This is not the first time Cohn has been recognized for her rescue activities. In 2003 Cohn was awarded the Légion d’Honneur, the France’s highest honor.

A Jewish Rescuers’ Citation was also presented posthumously to Cohn’s late husband, the celebrated Jewish educator Jacques Cohn, in recognition of his own rescue efforts. Some of his work was undertaken with Margot before the two married following the war.

The Jewish Rescuers’ Citation was established in 2011 by the JRJ and B’nai B’rith World Center to bring awareness to the thousands of Jews who were active in rescue efforts throughout Europe. They put their own lives at risk in order to save other Jews from deportation, hunger and death at the hands of the Nazis and their collaborators. Citations have been presented to rescuers who were active in France, Hungary, Germany and Holland.

At the ceremony, French ambassador to Israel Christophe Bigot asked to pay tribute to the men and women, many of them anonymous, who clandestinely organized the rescue of more than 5,000 children and took care of the orphans after the liberation.

“Each step, each breath, each word of these children is a victory over barbarism,” said Bigot. “This barbarism was conducted in France, by French citizens. France is fully responsible for these acts…With this monstrosity, France reached a point of no return. She sent to death her own children. More than 11,000 Jewish children were deported to Auschwitz.”

Bigot also addressed Holocaust denial and the contention between Israel and Iran.

“We also need to continue the struggle against the counterfeiters of history, individuals or nations, which still commit the abomination of denying the Shoah,” said Bigot. “We must act resolutely towards the Iranian regime which seeks not only to have a nuclear weapon, but also denies the very existence of the right for Israel to exist. In front of these words and actions, France will not be a passive witness.”

B’nai B’rith World Center Director Alan Schneider said the goal of the Jewish Rescuers’ Citation is to overcome nearly 70 years during which the heroism of Jewish rescuers was largely overlooked by official memorial and academic institutions in Israel. There is no greater expression of Jewish solidarity than the phenomena of young Jews, like Margot Cohn, who in war-torn Europe could have found a way to escape the constant threat of deportation and murder, but made a conscious decision to remain in order to help others.    

Margot Cohn

Margot Cohn (neé Kahn) was born on July 14, 1922, in Ingwiller, France. When the German army invaded France in May 1940, the Kahn family fled from Alsace Region to the south. Margot volunteered in the Orthodox youth movement, Yeshurun, which established a center for producing study sheets on Jewish subjects, to be sent by mail from Limoges.
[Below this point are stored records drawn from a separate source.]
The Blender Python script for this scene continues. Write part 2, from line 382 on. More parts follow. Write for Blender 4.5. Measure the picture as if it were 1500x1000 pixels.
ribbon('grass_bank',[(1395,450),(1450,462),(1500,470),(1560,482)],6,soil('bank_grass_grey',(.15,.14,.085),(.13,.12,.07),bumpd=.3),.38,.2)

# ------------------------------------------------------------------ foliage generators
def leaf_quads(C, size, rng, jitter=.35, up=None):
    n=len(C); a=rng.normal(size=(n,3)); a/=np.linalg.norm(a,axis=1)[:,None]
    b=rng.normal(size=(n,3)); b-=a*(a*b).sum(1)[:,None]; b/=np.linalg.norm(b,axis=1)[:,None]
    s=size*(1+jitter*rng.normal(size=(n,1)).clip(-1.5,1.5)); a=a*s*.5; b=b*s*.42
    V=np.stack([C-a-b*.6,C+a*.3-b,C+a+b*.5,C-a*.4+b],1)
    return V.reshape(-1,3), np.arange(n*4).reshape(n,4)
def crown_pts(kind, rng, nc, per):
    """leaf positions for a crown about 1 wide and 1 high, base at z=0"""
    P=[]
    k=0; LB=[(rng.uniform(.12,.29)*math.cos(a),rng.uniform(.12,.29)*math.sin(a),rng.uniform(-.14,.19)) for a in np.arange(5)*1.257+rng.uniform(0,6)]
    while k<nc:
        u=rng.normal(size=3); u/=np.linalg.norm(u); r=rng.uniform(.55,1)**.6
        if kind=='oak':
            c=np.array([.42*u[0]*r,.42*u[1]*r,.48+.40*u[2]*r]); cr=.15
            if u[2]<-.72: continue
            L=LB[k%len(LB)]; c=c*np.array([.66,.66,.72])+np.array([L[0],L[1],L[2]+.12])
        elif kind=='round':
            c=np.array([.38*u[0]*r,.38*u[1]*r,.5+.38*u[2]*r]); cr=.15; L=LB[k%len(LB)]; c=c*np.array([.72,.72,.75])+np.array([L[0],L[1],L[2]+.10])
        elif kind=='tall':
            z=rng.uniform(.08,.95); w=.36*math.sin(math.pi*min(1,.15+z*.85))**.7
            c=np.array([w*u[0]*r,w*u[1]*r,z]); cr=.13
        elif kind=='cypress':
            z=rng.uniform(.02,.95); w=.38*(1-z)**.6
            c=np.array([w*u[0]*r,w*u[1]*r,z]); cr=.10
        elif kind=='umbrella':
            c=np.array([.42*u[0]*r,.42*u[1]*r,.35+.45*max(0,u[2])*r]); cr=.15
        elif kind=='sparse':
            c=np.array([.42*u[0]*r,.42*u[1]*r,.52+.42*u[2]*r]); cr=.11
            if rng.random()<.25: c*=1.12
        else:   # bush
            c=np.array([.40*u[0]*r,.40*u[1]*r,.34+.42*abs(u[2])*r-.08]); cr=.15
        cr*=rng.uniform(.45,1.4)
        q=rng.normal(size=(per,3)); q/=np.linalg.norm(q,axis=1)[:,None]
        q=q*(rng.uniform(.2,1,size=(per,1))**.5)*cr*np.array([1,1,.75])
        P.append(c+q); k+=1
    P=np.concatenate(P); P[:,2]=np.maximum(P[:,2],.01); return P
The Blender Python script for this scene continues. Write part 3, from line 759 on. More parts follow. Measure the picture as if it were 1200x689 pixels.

In 1942 the movement sent her to serve as a counselor in a children’s summer camp established by Jacques in Ussac. When the children’s’ parents were arrested in the famous infamous Venissieux raid in August 1942, Jacques, Margot and the young staff established the camp as a permanent home for about 30 children under the sponsorship of the Jewish children’s aid society OSE (Oeuvre de Secours aux Enfants). Although the venue was in disrepair and without a regular supply of food, Margot and the small number of young counselors persevered until the house was closed.

Cohn was then sent to Lyon by the OSE where she was given the task of finding safe houses for children among the local population and Christian institutions. Margot also engaged in forging and recycling documents and ration cards, for which she could have been severely punished had she been caught.

Cohn worked with a constant awareness of the danger that threatened her, especially after the head of the Lyon OSE branch was arrested and deported to Bergen Belsen in November 1943. Undeterred, she continued her tasks, displaying superb emotional and educational capacities in dealing with the children in their hiding places.
In spring 1944 Cohn was sent to accompany groups of children on the less-patrolled night train from Lyon to Toulouse. Her task was to take them from their hiding place to another anonymous member of the underground so that they could be smuggled into Switzerland.

Margot trained to be a librarian and in 1945 married Jacques Cohn. The couple immigrated to Israel in 1952 and had three children: Elie, Ruth and Daniel.